The show features the talents of Malley; Benson, of Lewiston; Anthony MacDonald, 8, of Canton; Bradley Sirois, 7, Brielle Flynn, 9, and Caleb Frisbie, 12, of Rumford; Brooke Brown, 9, of Dixfield; Jade Kubic, 12, of Mexico; Drew Quirion, 7, and Travis Ryerson, 12, of Peru.

“It’s not just a class you do, and then put it away,” Grassette said. Ryerson has taken his lessons to heart and already started booking his own shows at other venues.

“I’m pretty proud of the whole shape of the show,” he said. “There will be times when they are working together and alone. They all have their strengths.”

Like most magic shows, there will be audience participation, such as a magician asking to borrow a dollar bill for a trick or a volunteer to tie up a kid with 100 feet of rope.

“There’s probably a lot of times when a parent would like to confine their kid, but we’re actually going to encourage the tying up of a 12-year-old kid, Travis, by an adult,” Grassette said. 

“The challenge is for him to escape in less time than it takes to tie him up. We’ve gone over some techniques and some methods to have him liberate himself from 100 feet of rope.

“There’s going to be a levitation of a person — Brooke is actually going to levitate,” he said.

After the two-hour class on Wednesday night, Scot Grassette watched a group of boys trying to master throwing playing cards like a Frisbee. “Hit the back wall,” he said. “You’re going to take and boomerang that thing so you hit the back wall.”

When they couldn’t, he went on stage with them and began showing them how to hold the card and the throwing motion to achieve maximum distance.
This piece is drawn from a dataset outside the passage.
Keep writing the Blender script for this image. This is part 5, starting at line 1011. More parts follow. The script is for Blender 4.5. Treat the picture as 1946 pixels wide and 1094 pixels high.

Later, talking about classes, Grassette said they learned about history and some famous magicians.

“Each time, we learned about theater techniques, theater language, how to get applause, the applause stance — how to stand so that when you’ve done the trick and people know you’ve done the trick, they applaud — and that’s a big part,” he said.

“The whole rest of the lessons are all about the showmanship part of it. We’ve done the tricks and now they’re learning the showmanship part — the ability to use your magic effects and entertain them — is different than just showing a bunch of tricks. It’s presented in a way that’s entertaining, so when you’re done with the show, you’re thinking, ‘That was a great show.'”

Doors for the 7 to 9 p.m. show open at 6:30 on Friday, March 20, at the Grassettes’ Mystic Theater inside their reception hall, 49 Franklin on the street by the same name in Rumford. Admission is $8 tickets for all general seating. Tickets are available at All That Jazz or Bartash’s or 49 Franklin, all in Rumford.